Maturity??? Ya right. I remember being mature at 18 when I had to choose a career path, at 22 when I had to choose my university abroad, at 25 a life partner and at 29 a name for my baby. They happened, just like that. If I remember correctly, I put minimum effort into any of those. Everything just fell into place and I just had to walk the talk.

At 36, I have done so much in my life past that I can actually look back and call out incidents by the year and sometimes even month. I always wondered how my grand relatives did that. I remember a grand uncle telling me a story about how he was just-out-of-teenage boy on a ship going to a concentration camp in Poland as a POW. He had the exact date, number of people aboard, and the weather conditions detailed out to us. I could not even remember what I had for dinner the previous night. I have surely matured now, because I can say I how sad I felt leaving India on the 4th of July 2000 to come to US or how I felt after I graduated in 2002 unsure of what lied ahead.
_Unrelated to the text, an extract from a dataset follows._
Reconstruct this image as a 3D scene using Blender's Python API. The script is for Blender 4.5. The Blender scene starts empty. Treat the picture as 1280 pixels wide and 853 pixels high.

None of these came to my head until I got into bed last night and G asked me to massage his tennis elbow. I refused saying that my hand was hurting and so was my ankle. We both laughed, "we are falling apart, one thing at a time." This morning I walked into my closet and saw that we had collected every sort of brace that is available in the market. There were two knee braces, two ankle braces, two compression bands, one arm brace, and two back braces. They all lay there thrown together for the emergency situation, which unfortunately seemed to happen more often that we would like. It just confirmed, that we were breaking down, one joint at a time. Both G and I have used all the braces at least once in the past 3 to 4 months.

So, I guess, with age comes maturity but before that you fall apart.